What Do I Expect Students to Know and Do- CP Part 1C

In the next stage of the Sociology of Nutrition, participants will analyze the the “food industry” including where it fits into the industrial food system, its relationships with nutrition experts, and federal policy makers and regulatory agencies. They will identify the crops that agribusiness grow which the food industry re-engineers into products sold as food. They will recognize the profit motive of the food industry. They will explain how the industry influences federal policies and dietary guidelines, markets its products, and uses science and technology to increase consumption. 

 

 

American agribusiness produces a large volume of crops that are not food for humans in any sense of the word. In this seminar, for example, participants will learn the difference between “sweet corn” and commodity corn. They will examine the uses to which commodity corn is put including the fact that while only 12% ends up in products consumed by humans it  ends up in a very large proportion of processed foods.

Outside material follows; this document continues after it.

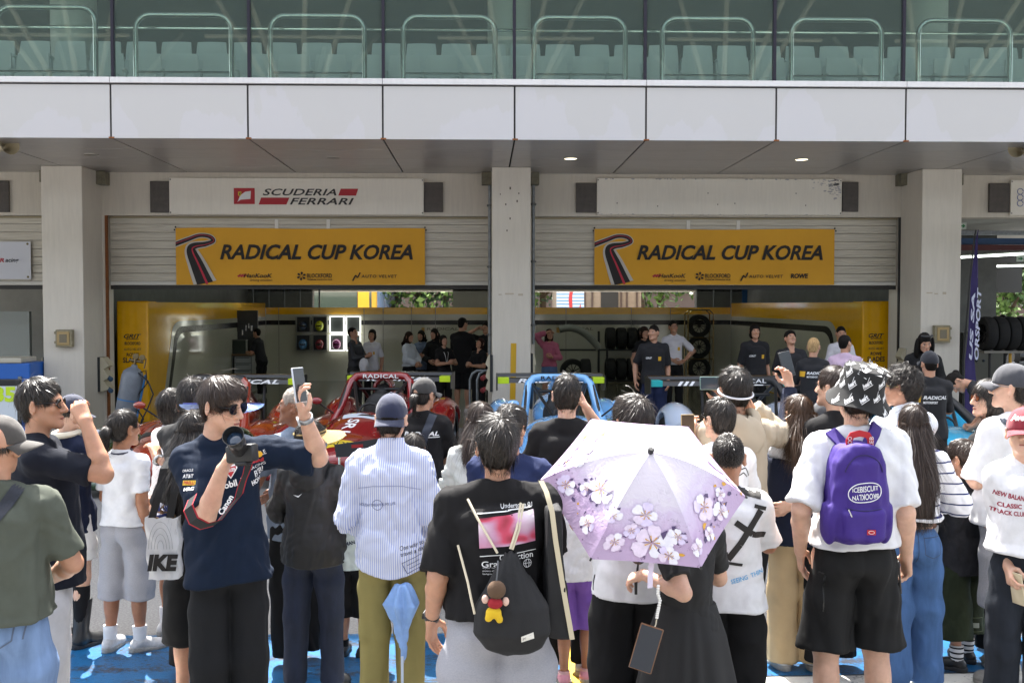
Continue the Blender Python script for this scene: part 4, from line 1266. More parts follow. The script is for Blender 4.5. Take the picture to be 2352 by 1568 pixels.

http://www.agronext.iastate.edu/corn/corn-qna.html

http://www.epa.gov/oecaagct/ag101/cr

The seminar participants will examine how large agribusiness firms benefit from government subsidies and the ability to sell their commodity crops to the food industry for re-engineering.

 

Students will explain their responses to the following questions:

 

  • Why can it be difficult to consume many of these products in moderation?(nutrionism and the science of “addictive” food).
  • Do functional foods really enhance wellness? (nutritionism and functional foods).
  • If these foods are so “unhealthy” why don’t nutriton experts and federal agencies tell us to stop eating them?
  • How does the food industry influence federal nutrition policy?
  • Does the food industry engage in deceptive advertising? If so, why is this allowed to happen?